As you can see, one border line has actually created three sections: one on the upper side of the line, one below the line, and one formed by the line itself. I'm still thinking about how that would affect things algorithmically, for that to be possible.

EDIT: With a) time to think about the above creation-of-multiple-sections-by-loops, and b) the Simulation of Simplicity resource brought up by Derek, I think I can outline the simplest and most efficient algorithm that you're likely to get.

There's one subproblem to it which I'll leave to you, and that is determining what your new sections are after the player's actions have drawn a new line. I leave that to you because it's one that would have had to be solved before a solution to your original problem (how to tell if there are enemies within those sections) could have been called.

The solution, presented here as pseudocode, assumes you have the border of each section stored as line segments between coordinates.
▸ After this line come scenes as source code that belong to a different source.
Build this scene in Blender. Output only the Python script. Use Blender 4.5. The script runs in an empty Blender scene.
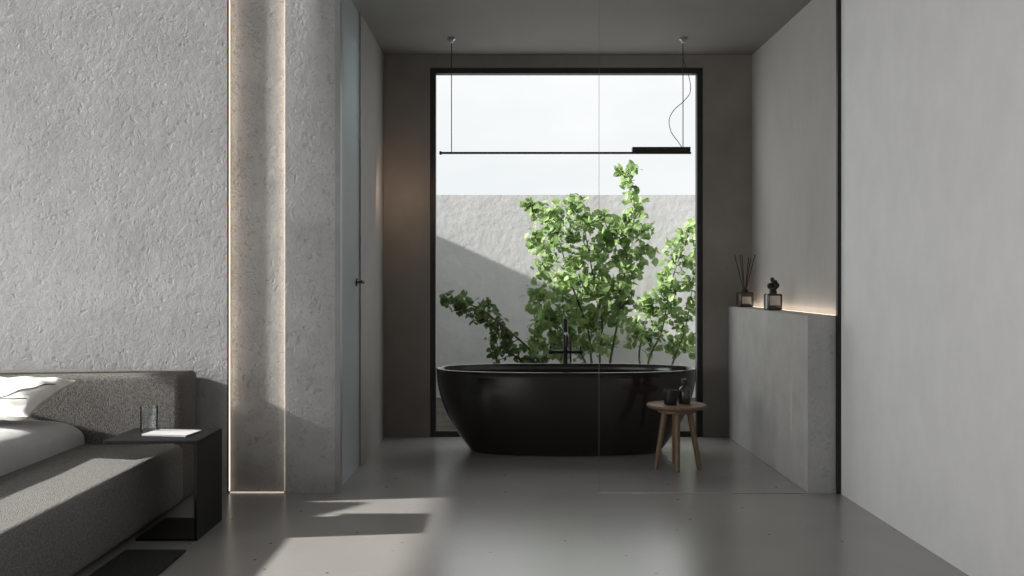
import bpy, bmesh, math, random
from mathutils import Vector, Matrix
random.seed(7)
S = bpy.context.scene
C = S.collection
S.view_settings.view_transform = 'Standard'
S.view_settings.look = 'None'
S.view_settings.exposure = 0.0
PI = math.pi
F = 950.0
def P(px, py, d):      # a point of the place at distance d
    return Vector(((px-506)/F*d, d, 1.25-(py-280)/F*d))

# ------------------------------------------------------------ materials
def newmat(name):
    m = bpy.data.materials.new(name); m.use_nodes = True
    nt = m.node_tree; b = nt.nodes['Principled BSDF']
    return m, nt, b
def N(nt, t, **kw):
    n = nt.nodes.new(t)
    for k, v in kw.items():
        if k in n.inputs: n.inputs[k].default_value = v
        else: setattr(n, k, v)
    return n
def ramp(nt, src, stops):
    r = nt.nodes.new('ShaderNodeValToRGB')
    e = r.color_ramp.elements
    while len(e) < len(stops): e.new(0.5)
    for i, (p, c) in enumerate(stops):
        e[i].position = p
        e[i].color = (c, c, c, 1) if isinstance(c, (int, float)) else (c[0], c[1], c[2], 1)
    nt.links.new(src, r.inputs['Fac'])
    return r
def surf(name, c1, c2, rough=0.8, scale=2.0, bump=0.1, bscale=30, metal=0, stretch=(1,1,1), dist=0.01, coat=0, spec=0.5):
    m, nt, b = newmat(name)
    tc = N(nt, 'ShaderNodeTexCoord'); mp = N(nt, 'ShaderNodeMapping')
    mp.inputs['Scale'].default_value = stretch
    nt.links.new(tc.outputs['Object'], mp.inputs['Vector'])
    n = N(nt, 'ShaderNodeTexNoise', Scale=scale, Detail=8.0, Roughness=0.6)
    nt.links.new(mp.outputs[0], n.inputs['Vector'])
    r = ramp(nt, n.outputs['Fac'], [(0.3, c1), (0.7, c2)])
    nt.links.new(r.outputs[0], b.inputs['Base Color'])
    b.inputs['Roughness'].default_value = rough
    b.inputs['Metallic'].default_value = metal
    b.inputs['Coat Weight'].default_value = coat
    b.inputs['Coat Roughness'].default_value = 0.15
    b.inputs['Specular IOR Level'].default_value = spec
    if bump:
        n2 = N(nt, 'ShaderNodeTexNoise', Scale=bscale, Detail=6.0)
        nt.links.new(mp.outputs[0], n2.inputs['Vector'])
        bp = N(nt, 'ShaderNodeBump', Strength=bump, Distance=dist)
        nt.links.new(n2.outputs['Fac'], bp.inputs['Height'])
        nt.links.new(bp.outputs[0], b.inputs['Normal'])
    return m
def g(v): return (v, v, v)

def pitted(name, c1, c2, strength=1.0, dist=0.0095):
    m, nt, b = newmat(name)
    tc = N(nt, 'ShaderNodeTexCoord')
    n = N(nt, 'ShaderNodeTexNoise', Scale=2.2, Detail=12.0, Roughness=0.70)
    nt.links.new(tc.outputs['Object'], n.inputs['Vector'])
    r = ramp(nt, n.outputs['Fac'], [(0.32, c1), (0.68, c2)])
    nd = N(nt, 'ShaderNodeTexNoise', Scale=18.0, Detail=6.0, Roughness=0.65)
    nt.links.new(tc.outputs['Object'], nd.inputs['Vector'])
    mx = N(nt, 'ShaderNodeMix', data_type='VECTOR')
    mx.inputs['Factor'].default_value = 0.09
    nt.links.new(tc.outputs['Object'], mx.inputs[4]); nt.links.new(nd.outputs['Color'], mx.inputs[5])
    hs = []
    for sc, ms, lo, wgt in ((25.0, 7.0, 0.45, 1.0), (58.0, 11.0, 0.36, 0.6)):
        v = N(nt, 'ShaderNodeTexVoronoi', Scale=sc)
        nt.links.new(mx.outputs[1], v.inputs['Vector'])
        rp = ramp(nt, v.outputs['Distance'], [(0.12, 1.0), (0.42, 0.0)])
        rp.color_ramp.interpolation = 'EASE'
        nm = N(nt, 'ShaderNodeTexNoise', Scale=ms, Detail=3.0)
        nt.links.new(tc.outputs['Object'], nm.inputs['Vector'])
        rm = ramp(nt, nm.outputs['Fac'], [(lo, 0.0), (lo+.14, wgt)])
        pm = N(nt, 'ShaderNodeMath', operation='MULTIPLY')
        nt.links.new(rp.outputs[0], pm.inputs[0]); nt.links.new(rm.outputs[0], pm.inputs[1])
        hs.append(pm)
    sm = N(nt, 'ShaderNodeMath', operation='ADD')
    nt.links.new(hs[0].outputs[0], sm.inputs[0]); nt.links.new(hs[1].outputs[0], sm.inputs[1])
    fine = N(nt, 'ShaderNodeTexNoise', Scale=20.0, Detail=9.0, Roughness=0.62)
    nt.links.new(tc.outputs['Object'], fine.inputs['Vector'])
    fm = N(nt, 'ShaderNodeMath', operation='MULTIPLY'); fm.inputs[1].default_value = 1.1
    nt.links.new(fine.outputs['Fac'], fm.inputs[0])
    h = N(nt, 'ShaderNodeMath', operation='SUBTRACT')
    nt.links.new(fm.outputs[0], h.inputs[0]); nt.links.new(sm.outputs[0], h.inputs[1])
    bp = N(nt, 'ShaderNodeBump', Strength=strength, Distance=dist)
    nt.links.new(h.outputs[0], bp.inputs['Height']); nt.links.new(bp.outputs[0], b.inputs['Normal'])
    mc = N(nt, 'ShaderNodeMix', data_type='RGBA', blend_type='MULTIPLY')
    dk = N(nt, 'ShaderNodeMath', operation='MULTIPLY'); dk.inputs[1].default_value = 0.20
    nt.links.new(sm.outputs[0], dk.inputs[0]); nt.links.new(dk.outputs[0], mc.inputs[0])
    nt.links.new(r.outputs[0], mc.inputs[6]); mc.inputs[7].default_value = (0.3, 0.3, 0.3, 1)
    nt.links.new(mc.outputs[2], b.inputs['Base Color'])
    b.inputs['Roughness'].default_value = 0.9
    return m

def fabric(name, c1, c2, sc=140):
    m, nt, b = newmat(name)
    tc = N(nt, 'ShaderNodeTexCoord')
    v = N(nt, 'ShaderNodeTexVoronoi', Scale=sc); nt.links.new(tc.outputs['Object'], v.inputs['Vector'])
    n = N(nt, 'ShaderNodeTexNoise', Scale=sc*0.6, Detail=3.0); nt.links.new(tc.outputs['Object'], n.inputs['Vector'])
    r = ramp(nt, n.outputs['Fac'], [(0.35, c1), (0.65, c2)])
    nt.links.new(r.outputs[0], b.inputs['Base Color'])
    bp = N(nt, 'ShaderNodeBump', Strength=0.7, Distance=0.005)
    nt.links.new(v.outputs['Distance'], bp.inputs['Height']); nt.links.new(bp.outputs[0], b.inputs['Normal'])
    b.inputs['Roughness'].default_value = 0.95
    return m

def clearglass(name, tint, gloss=0.06, rough=0.0, diff=0.0, dcol=(0.5,0.5,0.5), edge=0.6):
    m = bpy.data.materials.new(name); m.use_nodes = True
    nt = m.node_tree; nt.nodes.clear()
    out = N(nt, 'ShaderNodeOutputMaterial'); t = N(nt, 'ShaderNodeBsdfTransparent'); t.inputs[0].default_value = (*tint, 1)
    gl = N(nt, 'ShaderNodeBsdfGlossy', Roughness=rough)
    lw = N(nt, 'ShaderNodeLayerWeight', Blend=0.15)
    mm = N(nt, 'ShaderNodeMath', operation='MULTIPLY_ADD'); mm.inputs[1].default_value = edge; mm.inputs[2].default_value = gloss
    nt.links.new(lw.outputs['Fresnel'], mm.inputs[0])
    mx = N(nt, 'ShaderNodeMixShader'); nt.links.new(mm.outputs[0], mx.inputs[0])
    nt.links.new(t.outputs[0], mx.inputs[1]); nt.links.new(gl.outputs[0], mx.inputs[2])
    last = mx
    if diff:
        d = N(nt, 'ShaderNodeBsdfDiffuse'); d.inputs[0].default_value = (*dcol, 1)
        m2 = N(nt, 'ShaderNodeMixShader'); m2.inputs[0].default_value = diff
        nt.links.new(mx.outputs[0], m2.inputs[1]); nt.links.new(d.outputs[0], m2.inputs[2]); last = m2
    nt.links.new(last.outputs[0], out.inputs[0])
    return m

def emit(name, col, st):
    m, nt, b = newmat(name)
    b.inputs['Base Color'].default_value = (*col, 1)
    b.inputs['Emission Color'].default_value = (*col, 1); b.inputs['Emission Strength'].default_value = st
    return m

M = {}
M['rough'] = pitted('pitted_concrete', g(0.275), g(0.365), 0.5)
M['niche'] = pitted('niche_concrete', (0.225,0.22,0.212), (0.34,0.332,0.32), 0.6)
M['ledge'] = surf('ledge_concrete', (0.36,0.35,0.336), (0.46,0.45,0.435), 0.8, 4.5, 0.3, 14)
M['ledge_end'] = pitted('ledge_end_concrete', g(0.36), g(0.48), 0.5, 0.009)
M['plaster'] = surf('light_plaster', g(0.74), g(0.80), 0.75, 4.0, 0.12, 18, stretch=(1.2,1.2,1))
M['bath'] = surf('bath_plaster', (0.36,0.347,0.33), (0.43,0.415,0.396), 0.8, 1.5, 0.15, 12, stretch=(1.5,1.5,0.8))  # darker than the right wall's plaster; bathroom shade put into the colour
M['bathshade'] = surf('shaded_bath_plaster', (0.23,0.216,0.20), (0.28,0.265,0.247), 0.8, 1.5, 0.15, 12)  # shaded copy of the bath plaster, darkened against the added window fill
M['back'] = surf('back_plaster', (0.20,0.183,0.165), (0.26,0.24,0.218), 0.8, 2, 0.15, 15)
M['ceil'] = surf('ceiling_plaster', (0.20,0.192,0.18), (0.235,0.226,0.213), 0.85, 1, 0.05, 15)
M['outer'] = surf('garden_render', g(0.58), g(0.70), 0.9, 3.0, 0.25, 12, dist=0.02)
M['soil'] = surf('soil', (0.05,0.045,0.035), (0.12,0.11,0.09), 0.95, 6, 0.6, 25)
M['black'] = surf('black_metal', g(0.006), g(0.010), 0.5, 10, 0, metal=0.0)
M['tub'] = surf('black_stone', (0.013,0.010,0.0085), (0.019,0.015,0.013), 0.15, 6, 0.02, 60, coat=0.5)
M['night'] = surf('dark_lacquer', g(0.003), g(0.005), 0.5, 8, 0.02, 80, spec=0.2)
M['wood'] = surf('walnut', (0.12,0.072,0.04), (0.23,0.145,0.085), 0.5, 6, 0.1, 30, stretch=(6,6,1))
M['fab'] = fabric('grey_boucle', (0.085,0.081,0.074), (0.175,0.168,0.156), 200)
M['fab2'] = fabric('bed_weave', (0.14,0.136,0.127), (0.235,0.228,0.214), 230)
M['linen'] = surf('white_linen', g(0.50), g(0.58), 0.95, 5, 0.3, 9, dist=0.02)
M['pillow'] = surf('pillow_linen', (0.66,0.65,0.62), (0.76,0.75,0.72), 0.95, 5, 0.25, 14, dist=0.02)
M['ink'] = surf('embroidery_thread', g(0.01), g(0.02), 0.9, 5, 0)
M['edge'] = surf('glass_edge', (0.10,0.105,0.105), (0.14,0.145,0.145), 0.6, 5, 0, spec=0.2)
M['post'] = surf('door_post', (0.20,0.21,0.21), (0.26,0.27,0.27), 0.5, 5, 0)
M['door'] = clearglass('grey_blue_glass', (0.78,0.81,0.82), 0.10, 0.10, 0.42, (0.60,0.645,0.655))
M['tumbler'] = clearglass('tumbler_glass', (0.93,0.95,0.95), 0.08, edge=1.0)
M['led'] = emit('warm_led', (1.0, 0.84, 0.70), 1.2)
M['led3'] = emit('warm_led_soft', (1.0, 0.84, 0.72), 0.6)
M['led2'] = emit('ledge_led', (1.0, 0.82, 0.66), 1.8)
M['channel'] = surf('steel_channel', g(0.3), g(0.4), 0.45, 5, 0, metal=0.8)
M['paper'] = surf('paper', g(0.45), g(0.56), 0.6, 12, 0)
M['page'] = surf('page_block', g(0.35), g(0.6), 0.8, 200, 0, stretch=(0.01,0.01,1))
M['amber'] = surf('dark_amber_glass', (0.03,0.022,0.016), (0.05,0.04,0.03), 0.12, 5, 0, spec=0.8)
M['label'] = surf('bottle_label', (0.36,0.34,0.30), (0.44,0.41,0.37), 0.6, 20, 0)
M['reed'] = surf('dark_reed', (0.05,0.03,0.02), (0.09,0.06,0.04), 0.8, 30, 0)
M['bark'] = surf('bark', (0.06,0.045,0.03), (0.17,0.14,0.10), 0.9, 15, 0.4, 40)
M['mat'] = fabric('dark_mat', g(0.010), g(0.022), 150)
M['silver'] = surf('brushed_metal', g(0.35), g(0.45), 0.3, 20, 0, metal=0.9)

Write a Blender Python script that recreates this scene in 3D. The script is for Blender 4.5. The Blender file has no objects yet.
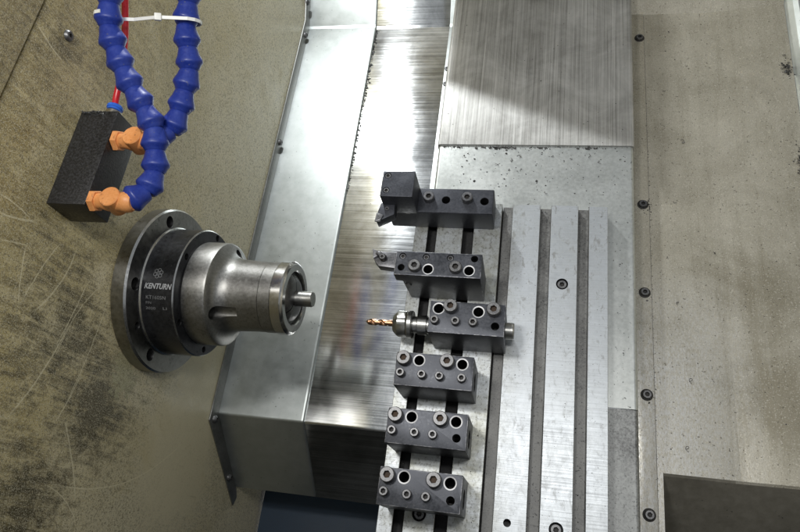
import bpy, bmesh, math, random
from mathutils import Vector, Matrix, noise
random.seed(7)
S = 0.001                      # everything is written in millimetres
sc = bpy.context.scene
col = sc.collection
rad = math.radians

# ------------------------------------------------------------------ camera
Rcv = [[0.9769515374540074, 0.12624014263031846, -0.17213111239670773],
       [0.043652181885212395, -0.907491368855751, -0.417796484510073],
       [-0.20895018660654865, 0.40065301925855024, -0.8920857456971815]]
cam = bpy.data.objects.new('camera', bpy.data.cameras.new('camera'))
col.objects.link(cam)
right, down, fwd = (Vector(r) for r in Rcv)
M = Matrix((right, -down, -fwd)).transposed().to_4x4()
M.translation = Vector((143.25, -139.57, 795.37)) * S
cam.matrix_world = M
cam.data.sensor_width = 36
cam.data.lens = 654.36 / 800 * 36
cam.data.shift_y = -12.07 / 800
cam.data.clip_start = 0.01
cam.data.clip_end = 50
sc.camera = cam

# ------------------------------------------------------------------ mesh helper
class MB:
    def __init__(self):
        self.v = []; self.f = []; self.m = []
    def add(self, vs, fs, m=0):
        n = len(self.v)
        self.v += [Vector(p) for p in vs]
        self.f += [tuple(i + n for i in f) for f in fs]
        self.m += [m] * len(fs)
        return self
    def box(self, x0, x1, y0, y1, z0, z1, m=0):
        vs = [(x, y, z) for z in (z0, z1) for y in (y0, y1) for x in (x0, x1)]
        return self.add(vs, [(0, 2, 3, 1), (4, 5, 7, 6), (0, 1, 5, 4), (2, 6, 7, 3), (0, 4, 6, 2), (1, 3, 7, 5)], m)
    def prism(self, poly, axis, a, b, m=0):
        n = len(poly)
        if axis == 'x': P = lambda p, t: (t, p[0], p[1])
        elif axis == 'y': P = lambda p, t: (p[0], t, p[1])
        else: P = lambda p, t: (p[0], p[1], t)
        vs = [P(p, a) for p in poly] + [P(p, b) for p in poly]
        fs = [tuple(range(n)), tuple(range(2 * n - 1, n - 1, -1))]
        fs += [(i, n + i, n + (i + 1) % n, (i + 1) % n) for i in range(n)]
        return self.add(vs, fs, m)
    def rings(self, rings, cap0=True, cap1=True, mats=None):
        n = len(rings[0]); vs = [p for r in rings for p in r]; base = len(self.v)
        self.add(vs, [], 0)
        for k in range(len(rings) - 1):
            mm = mats[k] if mats else 0
            for i in range(n):
                j = (i + 1) % n
                self.f.append((base + k * n + i, base + k * n + j, base + (k + 1) * n + j, base + (k + 1) * n + i)); self.m.append(mm)
        if cap0: self.f.append(tuple(base + i for i in range(n - 1, -1, -1))); self.m.append(mats[0] if mats else 0)
        if cap1: self.f.append(tuple(base + (len(rings) - 1) * n + i for i in range(n))); self.m.append(mats[-1] if mats else 0)
        return self
    def lathe(self, prof, org=(0, 0, 0), axis='x', n=48, cap0=True, cap1=True, mats=None):
        o = Vector(org); R = []
        for t, r in prof:
            ring = []
            for i in range(n):
                a = 2 * math.pi * i / n
                c, s = r * math.cos(a), r * math.sin(a)
                p = (t, c, s) if axis == 'x' else ((s, t, c) if axis == 'y' else (c, s, t))
                ring.append(o + Vector(p))
            R.append(ring)
        return self.rings(R, cap0, cap1, mats)
    def tube(self, path, r, n=14, cap=True):
        P = [Vector(p) for p in path]; R = []
        up = Vector((0.3, 0.2, 0.9)).normalized()
        for i, p in enumerate(P):
            t = (P[min(i + 1, len(P) - 1)] - P[max(i - 1, 0)]).normalized()
            u = (up - t * up.dot(t)).normalized(); w = t.cross(u)
            rr = r[i] if isinstance(r, (list, tuple)) else r
            R.append([p + (u * math.cos(2 * math.pi * k / n) + w * math.sin(2 * math.pi * k / n)) * rr for k in range(n)])
        return self.rings(R, cap, cap)
    def build(self, name, mat, parent=None, bevel=0, seg=2, smooth=True, ang=35, org=None, bm_edge=-1):
        me = bpy.data.meshes.new(name)
        bm = bmesh.new()
        off = Vector(org) if org else (Vector(parent['_o']) if parent is not None and '_o' in parent else Vector((0, 0, 0)))
        vs = [bm.verts.new((p - off) * S) for p in self.v]
        for f, m in zip(self.f, self.m):
            try:
                q = bm.faces.new([vs[i] for i in f]); q.material_index = m
            except ValueError:
                pass
        bmesh.ops.recalc_face_normals(bm, faces=bm.faces)
        if bevel:
            es = [e for e in bm.edges if len(e.link_faces) == 2 and e.calc_face_angle(0) > rad(30)]
            bmesh.ops.bevel(bm, geom=es, offset=bevel * S, segments=seg, profile=0.6, affect='EDGES', clamp_overlap=True, material=bm_edge)
        bm.to_mesh(me); bm.free()
        mats = mat if isinstance(mat, (list, tuple)) else [mat]
        for m in mats: me.materials.append(m)
        if smooth:
            me.polygons.foreach_set('use_smooth', [True] * len(me.polygons))
            me.set_sharp_from_angle(angle=rad(ang))
        o = bpy.data.objects.new(name, me)
        col.objects.link(o)
        if parent is not None: o.parent = parent
        elif org: o.location = off * S
        return o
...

Create a list of the sections.
Create a list of the enemies.
Continue as long as neither list is empty:
  For each enemy in the enemy list:
  Designate "Point A" as the coordinates of the enemy, PLUS 0.5 to both x and y.
    For each section in the section list:
      Designate "Point B" as the upper-left-most coordinate, PLUS 0.5 to both x and y.
      Count how many of the section border segments cross a line between A and B.
      If the answer is even:  
        remove this section from the section list
        skip forward to the next enemy
If any sections remain in the list, they are free of enemies.  Fill them in.

The addition of the 0.5 to the coordinates of the "probe line" are thanks to Derek's SoS resource; they eliminate the difficult case where the lines coincide rather than simply crossing or not crossing.

Answer 3

If it's easy to determine where the borders of a region to possibly fill are, you can use the following approach:

1. Assign each edge a clockwise directionality. That is, construct a vector for each edge that starts on its corners and has a direction such that a clockwise path around the region is described by these vectors.
2. For each enemy:
   • Construct a vector starting from the enemy and ending on the closest edge. We'll call this an enemy_vector.
   • Calculate the cross product of the enemy_vector and the vector corresponding to the closest edge. The sign of the cross product will tell you whether the enemy is inside the region: if it's positive, the enemy is outside of it, and if it's negative it isn't!

EXAMPLE:

Suppose we have the following region and enemy to evaluate the inside-ness of.

We can encode the region as a series of vectors that give it a clockwise orientation, like so:

So how do we use that to determine the side of the region inhabited by the enemy? We draw a vector from it (which I've colored red) to the nearest edge (which I've colored green)...

...and take the cross product of the red vector and the green vector. Application of the right-hand rule tells us that (red) x (green) > 0, so the enemy must be outside the region!